Walking into a good bookstore can be almost overwhelming: all these books! Where does one begin?

That’s where the bookseller comes in. A good bookseller can guide a reader through the impossibilities of selection in search of that perfect read. They know the sections intimately; after all, they’re responsible for every one of those spines being on the shelf. They’re the ones who spend hours every week selecting books, conscientiously and deliberately building a collection which they know will appeal to the readers in their communities. They’re responsible for keeping on-hand books they love, knowing that they will be able to match them with the perfect reader.

But what of new books? What of debut authors? What of the great unknown? How does a reader sift through the deluge of new titles being published every week?

This is where booksellers truly shine, spending the hours they’re not in the store reading ahead, perusing Advance Reading Copies and galleys, open to that electrical charge one feels when finding the next great book.

For this month’s Shelf Talkers column, we’ve set our panel of erstwhile indie booksellers a single question: what’s the best new book you’ve read? All of these recommendations are hot off the presses (one of them, in fact, is still on the presses, and won’t be on the shelf until next month!). These are the cream of this year’s crop, and they all come with the Shelf Talkers’ seal of approval.


The Bookseller: David Worsley, Words Worth Books (Waterloo, ON)

The Pick: Mitzi Bytes, by Kerry Clare

In the years to come, one wonders if a novel that nods to the internet as a historical conceit may be harder to pull off.

Mitzi Bytes is a chatty, whimsical blog that documents the romantic trials of Sarah Lundy. Sarah parlays her blog into a few books and a decent bit of fame. In the ensuing fifteen years, Sarah is happily married with kids, but has kept her blog a secret to all in her real life, until a troll threatens to reveal her anonymity.

The question of who could have figured out Sarah's offline identity makes for a propulsive and compelling story, and the nature of truth and the limits of friendship are all put to the test in this breezy and entirely enjoyable first novel.

There's a lot of wisdom, heart and nuance in Mitzi Bytes, and it's a hell of a lot of fun, too.


The Bookseller: Shelley Macbeth of Blue Heron Books (Uxbridge, ON)

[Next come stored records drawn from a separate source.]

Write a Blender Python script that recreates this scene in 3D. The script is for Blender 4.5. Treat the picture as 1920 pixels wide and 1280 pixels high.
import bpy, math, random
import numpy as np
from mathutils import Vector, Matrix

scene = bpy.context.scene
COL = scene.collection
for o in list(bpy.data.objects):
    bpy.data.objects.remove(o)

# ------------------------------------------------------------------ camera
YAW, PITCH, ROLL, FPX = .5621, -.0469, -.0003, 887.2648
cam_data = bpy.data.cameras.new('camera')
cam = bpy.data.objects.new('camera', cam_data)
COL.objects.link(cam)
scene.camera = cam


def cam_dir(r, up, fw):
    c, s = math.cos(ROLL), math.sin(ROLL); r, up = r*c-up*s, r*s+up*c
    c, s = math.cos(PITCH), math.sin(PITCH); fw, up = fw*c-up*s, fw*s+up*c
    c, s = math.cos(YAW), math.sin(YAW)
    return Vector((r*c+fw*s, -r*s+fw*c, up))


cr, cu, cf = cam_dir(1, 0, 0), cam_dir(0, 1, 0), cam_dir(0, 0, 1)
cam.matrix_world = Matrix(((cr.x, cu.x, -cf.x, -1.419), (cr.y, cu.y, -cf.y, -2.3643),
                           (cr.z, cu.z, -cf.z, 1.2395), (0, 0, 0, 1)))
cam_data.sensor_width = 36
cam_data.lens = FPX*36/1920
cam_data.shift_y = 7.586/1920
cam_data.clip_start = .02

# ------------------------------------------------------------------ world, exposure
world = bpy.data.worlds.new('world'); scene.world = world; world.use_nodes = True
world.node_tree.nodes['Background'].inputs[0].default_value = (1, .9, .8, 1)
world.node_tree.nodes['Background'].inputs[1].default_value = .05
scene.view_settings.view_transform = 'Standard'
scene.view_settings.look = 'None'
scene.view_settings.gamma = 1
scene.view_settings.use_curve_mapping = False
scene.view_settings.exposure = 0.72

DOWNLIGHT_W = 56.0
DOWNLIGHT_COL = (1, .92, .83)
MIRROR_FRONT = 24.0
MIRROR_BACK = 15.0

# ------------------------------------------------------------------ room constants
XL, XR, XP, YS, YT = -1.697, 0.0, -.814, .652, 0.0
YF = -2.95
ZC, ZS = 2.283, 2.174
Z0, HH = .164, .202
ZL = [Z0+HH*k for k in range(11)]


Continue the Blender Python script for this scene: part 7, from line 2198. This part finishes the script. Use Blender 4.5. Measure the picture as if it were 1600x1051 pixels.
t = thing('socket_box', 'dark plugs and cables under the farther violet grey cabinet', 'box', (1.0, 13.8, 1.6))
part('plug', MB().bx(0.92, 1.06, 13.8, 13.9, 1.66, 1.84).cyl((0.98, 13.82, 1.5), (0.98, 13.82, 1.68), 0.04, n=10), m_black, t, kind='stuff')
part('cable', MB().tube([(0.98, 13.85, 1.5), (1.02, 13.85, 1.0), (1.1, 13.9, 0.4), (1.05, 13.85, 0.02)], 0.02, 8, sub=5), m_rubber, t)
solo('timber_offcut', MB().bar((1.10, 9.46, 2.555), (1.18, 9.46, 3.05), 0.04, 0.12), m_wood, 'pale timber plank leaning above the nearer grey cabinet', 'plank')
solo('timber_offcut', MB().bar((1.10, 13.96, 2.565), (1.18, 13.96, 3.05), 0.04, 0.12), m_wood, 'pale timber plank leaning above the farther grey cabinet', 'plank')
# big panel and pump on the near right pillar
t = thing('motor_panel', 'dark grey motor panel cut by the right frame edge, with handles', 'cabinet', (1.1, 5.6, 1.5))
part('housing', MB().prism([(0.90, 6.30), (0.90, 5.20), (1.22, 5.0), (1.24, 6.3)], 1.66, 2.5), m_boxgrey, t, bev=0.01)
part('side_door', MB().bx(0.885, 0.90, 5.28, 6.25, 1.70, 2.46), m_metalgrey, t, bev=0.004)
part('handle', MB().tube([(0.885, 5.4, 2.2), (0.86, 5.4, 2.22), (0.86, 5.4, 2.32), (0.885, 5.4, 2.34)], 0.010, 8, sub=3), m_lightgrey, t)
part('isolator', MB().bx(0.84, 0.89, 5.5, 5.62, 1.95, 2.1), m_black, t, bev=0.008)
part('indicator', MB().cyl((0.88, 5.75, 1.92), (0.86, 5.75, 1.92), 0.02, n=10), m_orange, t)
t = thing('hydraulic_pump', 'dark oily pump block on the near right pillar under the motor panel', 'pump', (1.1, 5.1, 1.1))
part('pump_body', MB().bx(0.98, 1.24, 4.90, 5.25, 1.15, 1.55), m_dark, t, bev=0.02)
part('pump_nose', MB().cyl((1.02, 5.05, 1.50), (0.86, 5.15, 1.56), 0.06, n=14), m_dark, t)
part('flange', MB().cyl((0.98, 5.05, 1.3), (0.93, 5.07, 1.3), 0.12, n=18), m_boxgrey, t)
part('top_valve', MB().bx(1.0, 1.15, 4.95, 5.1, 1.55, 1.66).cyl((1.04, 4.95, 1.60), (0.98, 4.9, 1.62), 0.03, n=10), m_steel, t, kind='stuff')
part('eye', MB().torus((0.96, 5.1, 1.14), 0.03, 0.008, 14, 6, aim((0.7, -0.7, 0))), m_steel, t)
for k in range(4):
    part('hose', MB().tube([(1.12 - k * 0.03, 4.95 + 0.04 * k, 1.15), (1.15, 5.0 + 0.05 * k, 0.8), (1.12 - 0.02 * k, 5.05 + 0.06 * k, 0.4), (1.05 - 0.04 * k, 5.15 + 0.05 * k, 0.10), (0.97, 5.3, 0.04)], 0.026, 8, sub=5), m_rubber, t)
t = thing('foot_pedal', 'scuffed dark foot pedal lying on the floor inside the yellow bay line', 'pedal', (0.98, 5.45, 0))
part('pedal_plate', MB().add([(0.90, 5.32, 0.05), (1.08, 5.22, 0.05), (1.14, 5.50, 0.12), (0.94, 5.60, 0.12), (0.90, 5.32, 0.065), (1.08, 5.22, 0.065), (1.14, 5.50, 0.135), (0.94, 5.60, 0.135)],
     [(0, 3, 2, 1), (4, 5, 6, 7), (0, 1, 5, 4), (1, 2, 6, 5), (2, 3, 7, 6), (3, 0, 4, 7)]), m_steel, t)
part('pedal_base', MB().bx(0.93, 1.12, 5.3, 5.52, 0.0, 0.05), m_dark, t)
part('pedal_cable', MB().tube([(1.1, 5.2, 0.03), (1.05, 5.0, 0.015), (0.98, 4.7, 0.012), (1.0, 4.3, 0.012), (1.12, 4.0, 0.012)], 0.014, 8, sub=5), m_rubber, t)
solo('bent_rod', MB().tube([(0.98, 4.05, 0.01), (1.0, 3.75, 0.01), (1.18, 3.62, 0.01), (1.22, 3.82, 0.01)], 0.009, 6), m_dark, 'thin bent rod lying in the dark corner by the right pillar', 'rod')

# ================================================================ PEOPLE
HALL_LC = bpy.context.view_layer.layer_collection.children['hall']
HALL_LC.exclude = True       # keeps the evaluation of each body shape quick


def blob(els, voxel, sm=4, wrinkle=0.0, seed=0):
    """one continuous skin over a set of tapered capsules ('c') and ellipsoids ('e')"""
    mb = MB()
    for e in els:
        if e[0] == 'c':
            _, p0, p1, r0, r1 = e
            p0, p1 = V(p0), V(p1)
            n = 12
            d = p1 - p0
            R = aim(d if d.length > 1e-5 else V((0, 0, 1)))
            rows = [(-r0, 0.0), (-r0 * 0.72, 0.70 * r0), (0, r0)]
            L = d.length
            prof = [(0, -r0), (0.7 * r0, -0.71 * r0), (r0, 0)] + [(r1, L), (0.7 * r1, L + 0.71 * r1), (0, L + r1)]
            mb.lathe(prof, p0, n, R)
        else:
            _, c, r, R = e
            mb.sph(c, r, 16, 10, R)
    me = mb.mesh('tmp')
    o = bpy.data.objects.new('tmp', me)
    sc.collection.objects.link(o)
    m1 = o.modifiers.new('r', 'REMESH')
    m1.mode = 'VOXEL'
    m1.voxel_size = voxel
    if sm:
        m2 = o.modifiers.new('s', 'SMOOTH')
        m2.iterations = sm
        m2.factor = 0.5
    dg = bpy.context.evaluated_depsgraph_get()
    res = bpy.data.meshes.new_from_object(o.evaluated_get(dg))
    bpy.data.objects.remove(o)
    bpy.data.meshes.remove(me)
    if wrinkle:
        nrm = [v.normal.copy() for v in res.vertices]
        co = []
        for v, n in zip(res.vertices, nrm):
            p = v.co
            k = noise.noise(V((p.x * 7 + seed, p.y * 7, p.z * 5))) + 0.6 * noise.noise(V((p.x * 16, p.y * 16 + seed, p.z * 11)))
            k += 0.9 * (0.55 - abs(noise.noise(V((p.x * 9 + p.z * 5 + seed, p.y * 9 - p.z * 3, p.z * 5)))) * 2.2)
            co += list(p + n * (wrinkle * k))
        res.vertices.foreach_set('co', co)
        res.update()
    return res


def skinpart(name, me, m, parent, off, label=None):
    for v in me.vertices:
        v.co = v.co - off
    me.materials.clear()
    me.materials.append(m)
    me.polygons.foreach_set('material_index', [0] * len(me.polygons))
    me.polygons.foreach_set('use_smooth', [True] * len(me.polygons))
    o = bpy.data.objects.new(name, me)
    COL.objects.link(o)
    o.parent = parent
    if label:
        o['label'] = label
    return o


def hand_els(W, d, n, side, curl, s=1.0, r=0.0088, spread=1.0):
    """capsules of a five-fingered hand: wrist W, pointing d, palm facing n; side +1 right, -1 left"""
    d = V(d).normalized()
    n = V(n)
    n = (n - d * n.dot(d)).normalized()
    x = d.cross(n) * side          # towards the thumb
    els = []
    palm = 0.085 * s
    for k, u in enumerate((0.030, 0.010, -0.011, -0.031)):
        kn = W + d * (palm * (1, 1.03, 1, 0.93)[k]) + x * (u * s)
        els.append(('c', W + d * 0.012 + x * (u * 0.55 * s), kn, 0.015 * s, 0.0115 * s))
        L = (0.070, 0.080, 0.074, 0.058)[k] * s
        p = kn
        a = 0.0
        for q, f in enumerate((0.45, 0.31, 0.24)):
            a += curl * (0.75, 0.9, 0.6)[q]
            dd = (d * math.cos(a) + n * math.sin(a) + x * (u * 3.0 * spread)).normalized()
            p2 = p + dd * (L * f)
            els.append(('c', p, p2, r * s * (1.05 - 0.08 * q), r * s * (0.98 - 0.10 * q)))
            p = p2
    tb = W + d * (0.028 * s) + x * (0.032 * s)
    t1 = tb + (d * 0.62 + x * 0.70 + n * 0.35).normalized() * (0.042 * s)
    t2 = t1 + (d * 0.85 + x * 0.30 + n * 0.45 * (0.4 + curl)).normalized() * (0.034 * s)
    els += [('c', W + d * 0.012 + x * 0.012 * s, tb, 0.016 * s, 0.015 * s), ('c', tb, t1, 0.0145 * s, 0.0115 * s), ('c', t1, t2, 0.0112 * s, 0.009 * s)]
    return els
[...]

The Picks: The Change Room, by Karen Connelly

I was blown away by Karen Connelly's The Change Room. Before I read it, I had been told it was sexy, and that sets up a whole bunch of preconceived notions. But Karen knocks it outta the park with this one. In her words, “After The Lizard Cage and Come Cold River, I had to write something both fun and sexy before I died...”  Well. This is not a guy's version of sex and this is not a Harlequin version of sex. This is real. Interspersed with doing the dishes. Well done, Karen Connelly.


The Bookseller: Mary-Ann Yazedjian, Book Warehouse Main Street (Vancouver, BC)

The Pick: All Our Wrong Todays, by Elan Mastai

Mastai's first novel is a weird and brilliant book. It's about time travel, but it's more about family and love and the choices that you make that determine what kind of person you are. This one stays with you long after you're done.


The Bookseller: Colin Holt, Bolen Books (Victoria, BC)

The Pick: This I Know: Marketing Lessons from Under the Influence, by Terry O’Reilly

Marketing guru and longtime host of Under the Influence, Terry O’Reilly, lets readers into the fascinating world of marketing. Looking at both successful and unsuccessful campaigns from brands that you likely have in your home, O’Reilly uncovers the truth behind the spin and why it works so well. Very accessible and highly entertaining, readers will come away more informed and loaded with trivia (like what caused Coke to change its recipe after 100 so years even though it was still the No. 1 cola), This I Know will be the funnest business book you will read all year.